Thanks so much everyone for all your help! I finally got AC!

Adrian showed me in a PM a very useful technique for checking your assumptions. You do
[cpp]
#include <assert.h>
[/cpp]
and then you use it by saying
[cpp]
assert(boolean_condition)
[/cpp]

Using the above method, I discovered that the judge uses some input which is less than or equal to 0. Simply returning false when such a coordinate was encountered gave me the AC which I honestly deserved about 50 submissions ago But I've learned a number of very valuable lessons here and to me, that's worth 60 or so wrong submissions. Come November I'll be that much better prepared.

Thanks again!

[GreenPenInc]

The problem description says that the integers are from 1 to 32767. However, in the judge's input, there are some integers that are <= 0. You should deal with these accordingly (return false, since they're invalid coordinates). This might cause all kinds of weird bugs. Beware!

[marian]

This problem (or at least it's input) is crap. You are right, there are integers <=0, but you should not always return false. It's weird, but I think you should return
0 1 2 are the vertices of a triangle
0 1 2 3 are the vertices of a parallelogram
-1 1 4 6 are the vertices of a parallelogram
At least, sample solution for this problem, I found on web, returns these results. So if your solution doesn't work exactly the same as this sample solution, I think you hardly get accepted.

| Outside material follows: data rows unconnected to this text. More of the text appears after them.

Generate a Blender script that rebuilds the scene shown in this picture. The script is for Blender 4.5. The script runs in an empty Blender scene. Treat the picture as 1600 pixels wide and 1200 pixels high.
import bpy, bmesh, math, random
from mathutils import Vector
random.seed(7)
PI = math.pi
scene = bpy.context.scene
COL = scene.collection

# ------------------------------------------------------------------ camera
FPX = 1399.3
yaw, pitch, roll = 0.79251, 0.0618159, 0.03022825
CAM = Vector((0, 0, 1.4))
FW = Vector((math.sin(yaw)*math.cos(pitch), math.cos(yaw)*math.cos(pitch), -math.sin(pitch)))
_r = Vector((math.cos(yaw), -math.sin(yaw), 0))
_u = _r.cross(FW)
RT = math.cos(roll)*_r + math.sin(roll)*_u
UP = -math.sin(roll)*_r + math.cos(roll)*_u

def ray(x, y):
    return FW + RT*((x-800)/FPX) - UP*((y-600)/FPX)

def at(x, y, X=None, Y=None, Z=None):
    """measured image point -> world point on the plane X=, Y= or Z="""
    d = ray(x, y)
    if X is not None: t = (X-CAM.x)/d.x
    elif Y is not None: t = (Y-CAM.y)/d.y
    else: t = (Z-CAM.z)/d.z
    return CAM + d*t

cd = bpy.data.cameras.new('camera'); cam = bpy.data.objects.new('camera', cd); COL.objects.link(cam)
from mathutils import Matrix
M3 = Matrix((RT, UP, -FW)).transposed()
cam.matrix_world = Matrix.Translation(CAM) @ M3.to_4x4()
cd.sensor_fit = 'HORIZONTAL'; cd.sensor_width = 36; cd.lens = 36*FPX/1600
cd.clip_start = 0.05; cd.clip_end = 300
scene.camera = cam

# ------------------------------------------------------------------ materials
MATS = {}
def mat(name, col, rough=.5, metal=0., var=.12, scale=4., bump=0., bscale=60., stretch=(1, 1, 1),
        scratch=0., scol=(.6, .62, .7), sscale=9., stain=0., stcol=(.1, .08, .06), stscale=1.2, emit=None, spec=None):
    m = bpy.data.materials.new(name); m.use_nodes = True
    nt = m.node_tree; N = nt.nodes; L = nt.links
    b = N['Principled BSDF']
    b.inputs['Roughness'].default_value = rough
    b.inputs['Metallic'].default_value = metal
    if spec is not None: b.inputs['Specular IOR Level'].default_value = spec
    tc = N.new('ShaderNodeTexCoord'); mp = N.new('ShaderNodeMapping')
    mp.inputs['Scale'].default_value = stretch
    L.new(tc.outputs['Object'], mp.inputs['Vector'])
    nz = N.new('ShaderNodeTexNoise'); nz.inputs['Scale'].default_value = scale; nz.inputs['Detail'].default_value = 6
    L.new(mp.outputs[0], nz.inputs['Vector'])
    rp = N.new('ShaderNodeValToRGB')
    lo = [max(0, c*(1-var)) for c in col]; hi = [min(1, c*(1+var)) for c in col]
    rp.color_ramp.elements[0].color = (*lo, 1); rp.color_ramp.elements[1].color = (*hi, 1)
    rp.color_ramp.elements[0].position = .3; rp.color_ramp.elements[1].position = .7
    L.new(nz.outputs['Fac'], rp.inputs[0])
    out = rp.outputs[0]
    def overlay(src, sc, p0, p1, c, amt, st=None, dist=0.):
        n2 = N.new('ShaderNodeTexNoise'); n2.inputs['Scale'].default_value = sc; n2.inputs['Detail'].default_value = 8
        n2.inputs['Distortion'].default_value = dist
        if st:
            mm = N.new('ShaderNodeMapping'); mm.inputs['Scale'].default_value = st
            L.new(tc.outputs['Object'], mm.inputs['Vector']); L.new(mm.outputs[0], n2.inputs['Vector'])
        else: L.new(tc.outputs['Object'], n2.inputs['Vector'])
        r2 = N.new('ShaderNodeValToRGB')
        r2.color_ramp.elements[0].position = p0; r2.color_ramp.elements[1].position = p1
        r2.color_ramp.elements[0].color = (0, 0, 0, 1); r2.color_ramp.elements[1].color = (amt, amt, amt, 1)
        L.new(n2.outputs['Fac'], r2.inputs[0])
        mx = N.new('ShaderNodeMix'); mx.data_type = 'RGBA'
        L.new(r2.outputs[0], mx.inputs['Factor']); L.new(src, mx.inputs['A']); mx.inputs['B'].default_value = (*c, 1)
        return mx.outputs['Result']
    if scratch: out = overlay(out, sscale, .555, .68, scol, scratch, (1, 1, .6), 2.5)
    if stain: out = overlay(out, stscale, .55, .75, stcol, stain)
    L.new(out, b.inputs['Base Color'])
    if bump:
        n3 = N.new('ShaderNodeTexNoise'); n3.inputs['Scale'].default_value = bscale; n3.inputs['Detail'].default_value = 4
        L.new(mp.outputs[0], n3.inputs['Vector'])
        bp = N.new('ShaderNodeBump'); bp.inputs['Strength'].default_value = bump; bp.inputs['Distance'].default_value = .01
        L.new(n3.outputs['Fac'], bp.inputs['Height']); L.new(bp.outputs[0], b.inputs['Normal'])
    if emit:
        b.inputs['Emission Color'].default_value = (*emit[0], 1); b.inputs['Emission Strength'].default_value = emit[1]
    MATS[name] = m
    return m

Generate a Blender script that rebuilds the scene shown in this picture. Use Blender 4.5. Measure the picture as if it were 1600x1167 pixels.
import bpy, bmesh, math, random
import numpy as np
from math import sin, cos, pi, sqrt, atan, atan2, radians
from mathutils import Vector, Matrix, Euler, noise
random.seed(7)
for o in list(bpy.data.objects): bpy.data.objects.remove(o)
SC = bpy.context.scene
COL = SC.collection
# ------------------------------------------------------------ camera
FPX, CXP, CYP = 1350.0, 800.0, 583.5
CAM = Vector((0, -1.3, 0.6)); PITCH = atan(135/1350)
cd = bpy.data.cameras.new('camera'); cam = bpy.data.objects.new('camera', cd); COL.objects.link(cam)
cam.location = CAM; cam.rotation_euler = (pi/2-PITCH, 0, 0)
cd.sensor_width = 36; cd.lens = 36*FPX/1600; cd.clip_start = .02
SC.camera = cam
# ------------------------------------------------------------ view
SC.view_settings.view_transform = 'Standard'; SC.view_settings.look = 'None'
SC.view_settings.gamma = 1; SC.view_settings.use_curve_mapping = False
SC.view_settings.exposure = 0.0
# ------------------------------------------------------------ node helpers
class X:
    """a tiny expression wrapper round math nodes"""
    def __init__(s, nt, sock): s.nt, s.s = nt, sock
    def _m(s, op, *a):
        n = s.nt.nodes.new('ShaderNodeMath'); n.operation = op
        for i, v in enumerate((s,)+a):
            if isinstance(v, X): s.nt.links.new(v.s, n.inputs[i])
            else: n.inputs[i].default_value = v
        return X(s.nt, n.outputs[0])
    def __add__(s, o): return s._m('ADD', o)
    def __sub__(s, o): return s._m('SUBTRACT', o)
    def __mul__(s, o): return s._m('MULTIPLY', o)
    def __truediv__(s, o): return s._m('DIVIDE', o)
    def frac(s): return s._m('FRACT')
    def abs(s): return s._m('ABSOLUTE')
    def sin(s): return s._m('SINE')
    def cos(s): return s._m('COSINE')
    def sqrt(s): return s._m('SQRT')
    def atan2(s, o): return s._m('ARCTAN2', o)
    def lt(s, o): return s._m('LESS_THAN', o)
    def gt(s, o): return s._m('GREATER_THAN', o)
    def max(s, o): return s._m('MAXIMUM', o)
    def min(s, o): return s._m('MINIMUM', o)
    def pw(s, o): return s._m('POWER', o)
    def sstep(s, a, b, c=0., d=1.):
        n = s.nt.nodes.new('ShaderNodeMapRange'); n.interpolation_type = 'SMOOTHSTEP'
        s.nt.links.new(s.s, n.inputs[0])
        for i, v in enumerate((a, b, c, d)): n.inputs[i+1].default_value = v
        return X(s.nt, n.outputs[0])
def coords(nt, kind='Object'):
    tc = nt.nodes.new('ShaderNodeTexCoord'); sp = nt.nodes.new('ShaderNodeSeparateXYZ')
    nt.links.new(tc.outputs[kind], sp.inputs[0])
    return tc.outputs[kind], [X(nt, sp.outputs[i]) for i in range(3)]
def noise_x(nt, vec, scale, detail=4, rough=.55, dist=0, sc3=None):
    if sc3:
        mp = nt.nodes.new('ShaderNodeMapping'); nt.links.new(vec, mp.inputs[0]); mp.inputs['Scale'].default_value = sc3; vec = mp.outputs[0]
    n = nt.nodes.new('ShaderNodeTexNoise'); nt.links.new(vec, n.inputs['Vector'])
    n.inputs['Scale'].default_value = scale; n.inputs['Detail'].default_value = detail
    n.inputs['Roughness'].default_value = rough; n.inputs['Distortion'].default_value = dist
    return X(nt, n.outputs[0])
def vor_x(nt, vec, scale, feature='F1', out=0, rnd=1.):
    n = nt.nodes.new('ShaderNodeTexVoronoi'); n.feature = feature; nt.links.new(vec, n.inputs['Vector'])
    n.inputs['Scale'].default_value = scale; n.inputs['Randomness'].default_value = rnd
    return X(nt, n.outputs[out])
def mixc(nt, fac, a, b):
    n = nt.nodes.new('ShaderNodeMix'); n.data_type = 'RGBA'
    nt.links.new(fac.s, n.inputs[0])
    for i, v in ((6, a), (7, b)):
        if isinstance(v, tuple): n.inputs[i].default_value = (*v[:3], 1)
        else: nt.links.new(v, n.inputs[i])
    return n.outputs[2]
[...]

Could somebody fix input for this problem? Adrian?

Marian

[Ryan Pai]

I typically use code that looks like this:

[cpp]
string s;
while(getline(cin,s)){
//... stuff
}
[/cpp]

[GreenPenInc]

Thanks. I should have mentioned that I had solved this problem a little while ago now, but I appreciate your input and came up with a very similar scheme.

[GreenPenInc]

Good news: the input has been fixed!